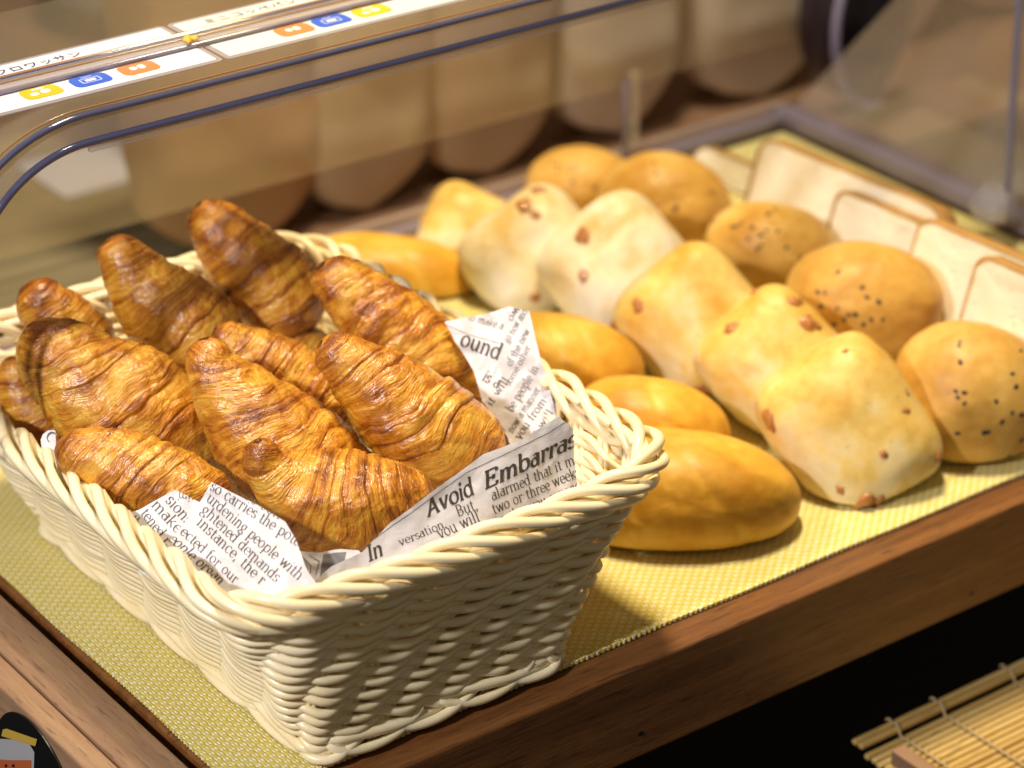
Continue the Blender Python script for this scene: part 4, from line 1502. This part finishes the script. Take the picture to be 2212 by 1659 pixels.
props(w_, 'blurred white card lying on the olive runner', 'card')
sh = at_z(330, 5, -0.05)
th = np.linspace(0, 2 * math.pi, 40, endpoint=False)
D_ = np.stack([np.stack([sh[0] + r * np.cos(th), sh[1] + r * np.sin(th), np.full(40, z)], 1) for r, z in ((0.03, -.055), (0.06, -.05), (0.085, -.03), (0.09, -.026), (0.080, -.03), (0.05, -.046), (0.005, -.05))], 0)
o = MB().grid(D_, cv=True).build('plate', simple('dark glaze', (0.10, 0.10, 0.13), 0.2), origin='auto')
props(o, 'dark grey plate far behind the name cards', 'plate')

kr_ = NT('kraft loaf')
kn = kr_.noise(kr_.coord(), 14, 4, 0.6)


def bagmat(name, c0_, c1_):
    nt = NT(name)
    return nt.P(Base_Color=nt.ramp(nt.noise(nt.coord(), 14, 4, 0.6), [(0.3, c0_), (0.7, c1_)]), Roughness=0.6)


mb1 = bagmat('brown bag', (0.44, 0.27, 0.13), (0.54, 0.35, 0.18))
mb2 = bagmat('tan bag', (0.56, 0.43, 0.27), (0.66, 0.53, 0.36))
mb3 = bagmat('cream bag', (0.74, 0.66, 0.52), (0.82, 0.75, 0.62))
YB = 0.53
bags = [(375, 715, 560, mb1, 'brown paper bread bag, leftmost of the blurred row'),
        (700, 950, 475, mb2, 'tan bread bag second in the blurred row'),
        (965, 1215, 395, mb2, 'tan bread bag with faint speckles in the blurred row'),
        (1262, 1485, 305, mb3, 'cream bread bag with a rounded bottom in the blurred row'),
        (1555, 1800, 275, mb3, 'cream bread bag beyond the toast slices'),
        (1905, 2060, 330, mb3, 'pale bread bag seen through the acrylic end panel'),
        (2095, 2330, 400, mb3, 'pale bread bag at the far right behind the acrylic post')]
for i, (xa, xb, yb, mt, lab) in enumerate(bags):
    yy = YB + 0.02 * (i > 4)
    ca_, cb_ = at_y(xa, yb - 150, yy), at_y(xb, yb - 150, yy)
    zb_ = max(at_y((xa + xb) / 2, yb, yy)[2], -0.050)
    cxm, hw = (ca_[0] + cb_[0]) / 2, (cb_[0] - ca_[0]) / 2
    hgt = 0.30
    nh = 40
    T_ = np.linspace(0, 1, nh)
    rings = []
    for t in T_:
        z = zb_ + t * hgt
        wz = hw * (1.00 + 0.42 * t) * min(1, math.sqrt(max(0.0, 1 - (1 - min(t / 0.14, 1)) ** 2)) + 0.02)
        dz_ = 0.035 * (0.6 + 0.4 * min(1, t / 0.2))
        c_, s_ = np.cos(th), np.sin(th)
        rings.append(np.stack([cxm + wz * np.sign(c_) * np.abs(c_) ** 0.55, yy + 0.036 + dz_ * np.sign(s_) * np.abs(s_) ** 0.55, np.full(40, z)], 1))
    P = np.stack(rings, 0)
    P[..., 0] += 0.003 * noise3(P * 25 + i)
    P[..., 1] += 0.004 * noise3(P * 25 + i + 9)
    mb = MB().grid(P, cv=True)
    mb.f.append(tuple(range(40)))
    mb.f.append(tuple((nh - 1) * 40 + k for k in range(40))[::-1])
    props(mb.build('bread_bag', mt, origin='auto'), lab, 'paper bag', 'bread bags standing behind the tray')
bb = MB().box(0.31, 1.6, 0.665, 0.677, -0.057, 0.42).build('back_board', bagmat('dark board', (0.32, 0.19, 0.10), (0.42, 0.26, 0.15)), smooth=False, origin='auto')
props(bb, 'dark brown board standing behind the row of bread bags', 'board')
bb = MB().box(0.30, 1.6, 0.4265, 0.66, -0.0565, -0.051).build('bag_shelf', bagmat('dark shelf', (0.25, 0.14, 0.07), (0.33, 0.19, 0.10)), smooth=False, bevel=0.002, origin='auto')
props(bb, 'low dark brown shelf carrying the bread bags', 'shelf')
# dark tinted round acrylic lid beyond
rc = at_y(1905, 40, 0.45)
th2 = np.linspace(math.radians(95), math.radians(275), 40)
RR = 0.042
arc = np.stack([rc[0] + RR * np.cos(th2), np.full(40, 0.45), rc[2] + RR * 1.5 * np.sin(th2)], 1)
lid = empty('cake_dome', tuple(rc), 'dark round dome with a bright mauve edge at the top right', 'dome')
MB().tube(arc, 0.0030, 10).build('edge', simple('bright mauve edge', (0.50, 0.47, 0.72), 0.12, Coat_Weight=1.0), lid)
th3 = np.linspace(0, 2 * math.pi, 48, endpoint=False)
disc = []
for r, y in ((0.02, -0.004), (0.8, 0.0), (1.0, 0.006), (1.0, 0.03), (0.02, 0.034)):
    disc.append(np.stack([rc[0] + RR * r * np.cos(th3), np.full(48, 0.457 + y), rc[2] + RR * 1.5 * r * np.sin(th3)], 1))
MB().grid(np.stack(disc, 0), cv=True).build('dome', simple('dark tinted plastic', (0.035, 0.025, 0.04), 0.25), lid)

==================================================

**Exercise description:**
Copy out all of the material exactly as written, without its pictures.

**Problem solution:**
Continue the Blender Python script for this scene: part 4, from line 1502. This part finishes the script. Take the picture to be 2212 by 1659 pixels.
props(w_, 'blurred white card lying on the olive runner', 'card')
sh = at_z(330, 5, -0.05)
th = np.linspace(0, 2 * math.pi, 40, endpoint=False)
D_ = np.stack([np.stack([sh[0] + r * np.cos(th), sh[1] + r * np.sin(th), np.full(40, z)], 1) for r, z in ((0.03, -.055), (0.06, -.05), (0.085, -.03), (0.09, -.026), (0.080, -.03), (0.05, -.046), (0.005, -.05))], 0)
o = MB().grid(D_, cv=True).build('plate', simple('dark glaze', (0.10, 0.10, 0.13), 0.2), origin='auto')
props(o, 'dark grey plate far behind the name cards', 'plate')

kr_ = NT('kraft loaf')
kn = kr_.noise(kr_.coord(), 14, 4, 0.6)


def bagmat(name, c0_, c1_):
    nt = NT(name)
    return nt.P(Base_Color=nt.ramp(nt.noise(nt.coord(), 14, 4, 0.6), [(0.3, c0_), (0.7, c1_)]), Roughness=0.6)


mb1 = bagmat('brown bag', (0.44, 0.27, 0.13), (0.54, 0.35, 0.18))
mb2 = bagmat('tan bag', (0.56, 0.43, 0.27), (0.66, 0.53, 0.36))
mb3 = bagmat('cream bag', (0.74, 0.66, 0.52), (0.82, 0.75, 0.62))
YB = 0.53
bags = [(375, 715, 560, mb1, 'brown paper bread bag, leftmost of the blurred row'),
        (700, 950, 475, mb2, 'tan bread bag second in the blurred row'),
        (965, 1215, 395, mb2, 'tan bread bag with faint speckles in the blurred row'),
        (1262, 1485, 305, mb3, 'cream bread bag with a rounded bottom in the blurred row'),
        (1555, 1800, 275, mb3, 'cream bread bag beyond the toast slices'),
        (1905, 2060, 330, mb3, 'pale bread bag seen through the acrylic end panel'),
        (2095, 2330, 400, mb3, 'pale bread bag at the far right behind the acrylic post')]
for i, (xa, xb, yb, mt, lab) in enumerate(bags):
    yy = YB + 0.02 * (i > 4)
    ca_, cb_ = at_y(xa, yb - 150, yy), at_y(xb, yb - 150, yy)
    zb_ = max(at_y((xa + xb) / 2, yb, yy)[2], -0.050)
    cxm, hw = (ca_[0] + cb_[0]) / 2, (cb_[0] - ca_[0]) / 2
    hgt = 0.30
    nh = 40
    T_ = np.linspace(0, 1, nh)
    rings = []
    for t in T_:
        z = zb_ + t * hgt
        wz = hw * (1.00 + 0.42 * t) * min(1, math.sqrt(max(0.0, 1 - (1 - min(t / 0.14, 1)) ** 2)) + 0.02)
        dz_ = 0.035 * (0.6 + 0.4 * min(1, t / 0.2))
        c_, s_ = np.cos(th), np.sin(th)
        rings.append(np.stack([cxm + wz * np.sign(c_) * np.abs(c_) ** 0.55, yy + 0.036 + dz_ * np.sign(s_) * np.abs(s_) ** 0.55, np.full(40, z)], 1))
    P = np.stack(rings, 0)
    P[..., 0] += 0.003 * noise3(P * 25 + i)
    P[..., 1] += 0.004 * noise3(P * 25 + i + 9)
    mb = MB().grid(P, cv=True)
    mb.f.append(tuple(range(40)))
    mb.f.append(tuple((nh - 1) * 40 + k for k in range(40))[::-1])
    props(mb.build('bread_bag', mt, origin='auto'), lab, 'paper bag', 'bread bags standing behind the tray')
bb = MB().box(0.31, 1.6, 0.665, 0.677, -0.057, 0.42).build('back_board', bagmat('dark board', (0.32, 0.19, 0.10), (0.42, 0.26, 0.15)), smooth=False, origin='auto')
props(bb, 'dark brown board standing behind the row of bread bags', 'board')
bb = MB().box(0.30, 1.6, 0.4265, 0.66, -0.0565, -0.051).build('bag_shelf', bagmat('dark shelf', (0.25, 0.14, 0.07), (0.33, 0.19, 0.10)), smooth=False, bevel=0.002, origin='auto')
props(bb, 'low dark brown shelf carrying the bread bags', 'shelf')
# dark tinted round acrylic lid beyond
rc = at_y(1905, 40, 0.45)
th2 = np.linspace(math.radians(95), math.radians(275), 40)
RR = 0.042
arc = np.stack([rc[0] + RR * np.cos(th2), np.full(40, 0.45), rc[2] + RR * 1.5 * np.sin(th2)], 1)
lid = empty('cake_dome', tuple(rc), 'dark round dome with a bright mauve edge at the top right', 'dome')
MB().tube(arc, 0.0030, 10).build('edge', simple('bright mauve edge', (0.50, 0.47, 0.72), 0.12, Coat_Weight=1.0), lid)
th3 = np.linspace(0, 2 * math.pi, 48, endpoint=False)
disc = []
for r, y in ((0.02, -0.004), (0.8, 0.0), (1.0, 0.006), (1.0, 0.03), (0.02, 0.034)):
    disc.append(np.stack([rc[0] + RR * r * np.cos(th3), np.full(48, 0.457 + y), rc[2] + RR * 1.5 * r * np.sin(th3)], 1))
MB().grid(np.stack(disc, 0), cv=True).build('dome', simple('dark tinted plastic', (0.035, 0.025, 0.04), 0.25), lid)